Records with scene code
====

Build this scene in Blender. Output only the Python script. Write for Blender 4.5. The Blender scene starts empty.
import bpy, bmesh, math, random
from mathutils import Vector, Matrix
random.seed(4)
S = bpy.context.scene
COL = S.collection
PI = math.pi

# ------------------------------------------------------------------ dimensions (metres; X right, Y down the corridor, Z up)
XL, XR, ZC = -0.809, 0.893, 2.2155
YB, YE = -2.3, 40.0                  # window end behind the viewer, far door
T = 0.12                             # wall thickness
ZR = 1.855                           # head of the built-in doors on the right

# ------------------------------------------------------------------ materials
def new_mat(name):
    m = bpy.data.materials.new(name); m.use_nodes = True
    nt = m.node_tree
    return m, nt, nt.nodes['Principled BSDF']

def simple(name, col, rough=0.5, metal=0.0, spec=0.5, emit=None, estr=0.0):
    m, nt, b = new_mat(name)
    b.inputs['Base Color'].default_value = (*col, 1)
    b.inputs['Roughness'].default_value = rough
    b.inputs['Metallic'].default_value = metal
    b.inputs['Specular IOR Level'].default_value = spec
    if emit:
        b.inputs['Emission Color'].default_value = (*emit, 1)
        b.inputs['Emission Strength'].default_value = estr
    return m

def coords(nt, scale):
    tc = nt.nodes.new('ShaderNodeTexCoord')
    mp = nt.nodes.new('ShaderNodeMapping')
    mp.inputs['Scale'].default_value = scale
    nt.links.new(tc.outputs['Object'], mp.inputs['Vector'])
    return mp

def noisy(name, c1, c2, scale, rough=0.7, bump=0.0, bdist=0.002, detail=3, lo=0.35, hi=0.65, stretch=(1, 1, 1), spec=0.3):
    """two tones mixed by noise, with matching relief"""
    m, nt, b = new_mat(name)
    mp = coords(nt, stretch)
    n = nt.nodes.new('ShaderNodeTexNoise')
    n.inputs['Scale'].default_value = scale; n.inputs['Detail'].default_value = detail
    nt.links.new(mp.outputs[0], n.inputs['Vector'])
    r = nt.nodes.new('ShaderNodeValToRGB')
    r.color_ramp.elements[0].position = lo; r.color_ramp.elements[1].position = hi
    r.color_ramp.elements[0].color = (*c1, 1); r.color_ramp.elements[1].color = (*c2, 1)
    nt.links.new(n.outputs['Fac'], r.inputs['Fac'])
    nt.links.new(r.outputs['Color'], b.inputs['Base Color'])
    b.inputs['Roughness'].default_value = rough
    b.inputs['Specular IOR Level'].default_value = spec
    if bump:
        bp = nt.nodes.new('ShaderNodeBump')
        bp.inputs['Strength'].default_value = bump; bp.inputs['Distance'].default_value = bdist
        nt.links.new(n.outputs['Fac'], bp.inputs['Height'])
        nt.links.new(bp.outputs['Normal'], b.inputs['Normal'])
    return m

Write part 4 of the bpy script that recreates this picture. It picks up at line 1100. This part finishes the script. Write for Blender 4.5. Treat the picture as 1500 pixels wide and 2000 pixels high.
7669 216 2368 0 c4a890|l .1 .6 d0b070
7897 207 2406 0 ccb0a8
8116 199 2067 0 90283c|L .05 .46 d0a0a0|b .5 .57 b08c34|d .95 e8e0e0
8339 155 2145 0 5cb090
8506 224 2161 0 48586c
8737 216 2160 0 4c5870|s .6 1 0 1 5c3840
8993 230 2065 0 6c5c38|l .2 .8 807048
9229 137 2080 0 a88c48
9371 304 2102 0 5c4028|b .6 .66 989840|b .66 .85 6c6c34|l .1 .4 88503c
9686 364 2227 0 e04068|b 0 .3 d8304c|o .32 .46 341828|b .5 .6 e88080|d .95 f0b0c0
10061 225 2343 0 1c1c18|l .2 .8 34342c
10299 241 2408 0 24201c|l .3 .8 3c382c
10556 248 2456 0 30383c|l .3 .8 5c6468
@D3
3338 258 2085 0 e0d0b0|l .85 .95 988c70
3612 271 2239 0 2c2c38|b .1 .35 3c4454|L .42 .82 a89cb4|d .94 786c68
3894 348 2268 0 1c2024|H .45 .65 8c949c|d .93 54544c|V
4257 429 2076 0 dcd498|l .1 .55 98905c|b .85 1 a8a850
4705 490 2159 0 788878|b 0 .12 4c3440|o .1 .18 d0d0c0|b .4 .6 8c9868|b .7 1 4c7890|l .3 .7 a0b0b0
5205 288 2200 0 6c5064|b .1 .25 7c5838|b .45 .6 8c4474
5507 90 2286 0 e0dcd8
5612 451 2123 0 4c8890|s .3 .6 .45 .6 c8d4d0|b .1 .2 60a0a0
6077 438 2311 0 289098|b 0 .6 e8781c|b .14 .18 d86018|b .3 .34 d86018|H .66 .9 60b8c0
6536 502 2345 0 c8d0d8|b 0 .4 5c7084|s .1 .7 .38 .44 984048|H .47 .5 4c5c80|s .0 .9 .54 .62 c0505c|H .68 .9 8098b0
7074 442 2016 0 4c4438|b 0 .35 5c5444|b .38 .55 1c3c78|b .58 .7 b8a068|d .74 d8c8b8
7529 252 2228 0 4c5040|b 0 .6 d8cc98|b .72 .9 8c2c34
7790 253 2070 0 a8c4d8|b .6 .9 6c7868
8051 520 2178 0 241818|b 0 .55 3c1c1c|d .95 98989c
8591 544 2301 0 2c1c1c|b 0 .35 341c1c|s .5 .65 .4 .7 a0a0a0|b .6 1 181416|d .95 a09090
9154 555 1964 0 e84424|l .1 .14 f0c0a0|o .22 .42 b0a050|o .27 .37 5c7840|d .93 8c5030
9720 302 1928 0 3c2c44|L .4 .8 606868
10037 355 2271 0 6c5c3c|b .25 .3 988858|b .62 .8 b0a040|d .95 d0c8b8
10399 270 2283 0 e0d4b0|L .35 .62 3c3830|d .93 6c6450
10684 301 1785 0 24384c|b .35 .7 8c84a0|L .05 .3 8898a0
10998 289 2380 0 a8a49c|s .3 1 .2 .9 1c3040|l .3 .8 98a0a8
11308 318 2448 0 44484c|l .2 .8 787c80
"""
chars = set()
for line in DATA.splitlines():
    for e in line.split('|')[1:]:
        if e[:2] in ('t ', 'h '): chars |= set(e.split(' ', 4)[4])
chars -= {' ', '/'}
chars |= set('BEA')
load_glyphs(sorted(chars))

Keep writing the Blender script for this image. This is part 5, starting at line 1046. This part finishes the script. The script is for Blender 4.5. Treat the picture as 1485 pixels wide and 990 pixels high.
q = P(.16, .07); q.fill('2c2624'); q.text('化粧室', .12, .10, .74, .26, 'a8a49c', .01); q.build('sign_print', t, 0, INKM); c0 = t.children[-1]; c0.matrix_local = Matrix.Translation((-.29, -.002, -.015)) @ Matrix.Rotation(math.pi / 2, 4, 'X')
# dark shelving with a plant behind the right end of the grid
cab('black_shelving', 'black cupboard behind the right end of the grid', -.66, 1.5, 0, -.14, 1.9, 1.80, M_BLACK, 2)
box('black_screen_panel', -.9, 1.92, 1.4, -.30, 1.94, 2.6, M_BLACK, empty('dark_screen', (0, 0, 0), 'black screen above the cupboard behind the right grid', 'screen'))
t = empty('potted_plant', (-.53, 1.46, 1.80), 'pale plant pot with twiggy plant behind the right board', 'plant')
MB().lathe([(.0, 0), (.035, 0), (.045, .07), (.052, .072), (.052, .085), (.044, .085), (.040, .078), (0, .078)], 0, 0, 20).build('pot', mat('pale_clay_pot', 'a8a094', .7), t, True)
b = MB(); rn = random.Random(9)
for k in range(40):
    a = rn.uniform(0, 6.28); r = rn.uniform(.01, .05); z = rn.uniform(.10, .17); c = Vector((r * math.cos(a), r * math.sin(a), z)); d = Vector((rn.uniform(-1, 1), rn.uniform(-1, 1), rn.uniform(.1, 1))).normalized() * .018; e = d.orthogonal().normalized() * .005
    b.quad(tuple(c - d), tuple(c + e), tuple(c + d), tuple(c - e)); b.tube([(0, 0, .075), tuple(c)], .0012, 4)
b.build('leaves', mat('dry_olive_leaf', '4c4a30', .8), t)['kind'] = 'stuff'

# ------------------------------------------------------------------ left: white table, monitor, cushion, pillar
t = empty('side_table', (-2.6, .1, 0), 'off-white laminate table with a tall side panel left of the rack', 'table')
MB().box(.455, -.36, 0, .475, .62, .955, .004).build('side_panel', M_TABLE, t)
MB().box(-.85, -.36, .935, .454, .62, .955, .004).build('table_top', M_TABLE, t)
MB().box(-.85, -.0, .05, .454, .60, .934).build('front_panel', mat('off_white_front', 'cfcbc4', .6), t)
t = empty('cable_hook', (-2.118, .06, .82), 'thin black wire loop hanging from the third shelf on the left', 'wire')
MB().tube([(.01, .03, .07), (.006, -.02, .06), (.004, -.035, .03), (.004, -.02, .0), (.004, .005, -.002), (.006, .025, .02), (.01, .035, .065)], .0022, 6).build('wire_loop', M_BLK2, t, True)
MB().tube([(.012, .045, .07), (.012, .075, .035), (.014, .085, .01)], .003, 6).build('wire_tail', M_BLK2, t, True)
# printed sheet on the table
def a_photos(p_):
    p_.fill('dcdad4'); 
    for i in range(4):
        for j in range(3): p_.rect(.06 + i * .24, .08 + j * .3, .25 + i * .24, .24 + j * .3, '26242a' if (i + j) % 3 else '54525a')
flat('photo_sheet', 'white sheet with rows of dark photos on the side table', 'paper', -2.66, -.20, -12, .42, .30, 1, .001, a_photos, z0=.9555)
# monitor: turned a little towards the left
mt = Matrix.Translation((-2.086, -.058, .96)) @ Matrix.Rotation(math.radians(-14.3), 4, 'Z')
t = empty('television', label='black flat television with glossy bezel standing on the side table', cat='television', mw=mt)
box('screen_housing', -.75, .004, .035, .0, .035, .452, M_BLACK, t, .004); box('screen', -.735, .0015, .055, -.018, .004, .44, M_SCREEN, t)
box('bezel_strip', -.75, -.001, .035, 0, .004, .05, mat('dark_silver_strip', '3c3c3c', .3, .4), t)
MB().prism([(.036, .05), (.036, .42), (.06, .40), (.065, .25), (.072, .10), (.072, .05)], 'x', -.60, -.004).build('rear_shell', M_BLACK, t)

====

### AIM:
Retype, word for word, every line from the line with "Keep writing the" to the line with "t)['kind'] = 'stuff'", inclusive. Add nothing.

### COMPLETED EXERCISE:
Keep writing the Blender script for this image. This is part 5, starting at line 1046. This part finishes the script. The script is for Blender 4.5. Treat the picture as 1485 pixels wide and 990 pixels high.
q = P(.16, .07); q.fill('2c2624'); q.text('化粧室', .12, .10, .74, .26, 'a8a49c', .01); q.build('sign_print', t, 0, INKM); c0 = t.children[-1]; c0.matrix_local = Matrix.Translation((-.29, -.002, -.015)) @ Matrix.Rotation(math.pi / 2, 4, 'X')
# dark shelving with a plant behind the right end of the grid
cab('black_shelving', 'black cupboard behind the right end of the grid', -.66, 1.5, 0, -.14, 1.9, 1.80, M_BLACK, 2)
box('black_screen_panel', -.9, 1.92, 1.4, -.30, 1.94, 2.6, M_BLACK, empty('dark_screen', (0, 0, 0), 'black screen above the cupboard behind the right grid', 'screen'))
t = empty('potted_plant', (-.53, 1.46, 1.80), 'pale plant pot with twiggy plant behind the right board', 'plant')
MB().lathe([(.0, 0), (.035, 0), (.045, .07), (.052, .072), (.052, .085), (.044, .085), (.040, .078), (0, .078)], 0, 0, 20).build('pot', mat('pale_clay_pot', 'a8a094', .7), t, True)
b = MB(); rn = random.Random(9)
for k in range(40):
    a = rn.uniform(0, 6.28); r = rn.uniform(.01, .05); z = rn.uniform(.10, .17); c = Vector((r * math.cos(a), r * math.sin(a), z)); d = Vector((rn.uniform(-1, 1), rn.uniform(-1, 1), rn.uniform(.1, 1))).normalized() * .018; e = d.orthogonal().normalized() * .005
    b.quad(tuple(c - d), tuple(c + e), tuple(c + d), tuple(c - e)); b.tube([(0, 0, .075), tuple(c)], .0012, 4)
b.build('leaves', mat('dry_olive_leaf', '4c4a30', .8), t)['kind'] = 'stuff'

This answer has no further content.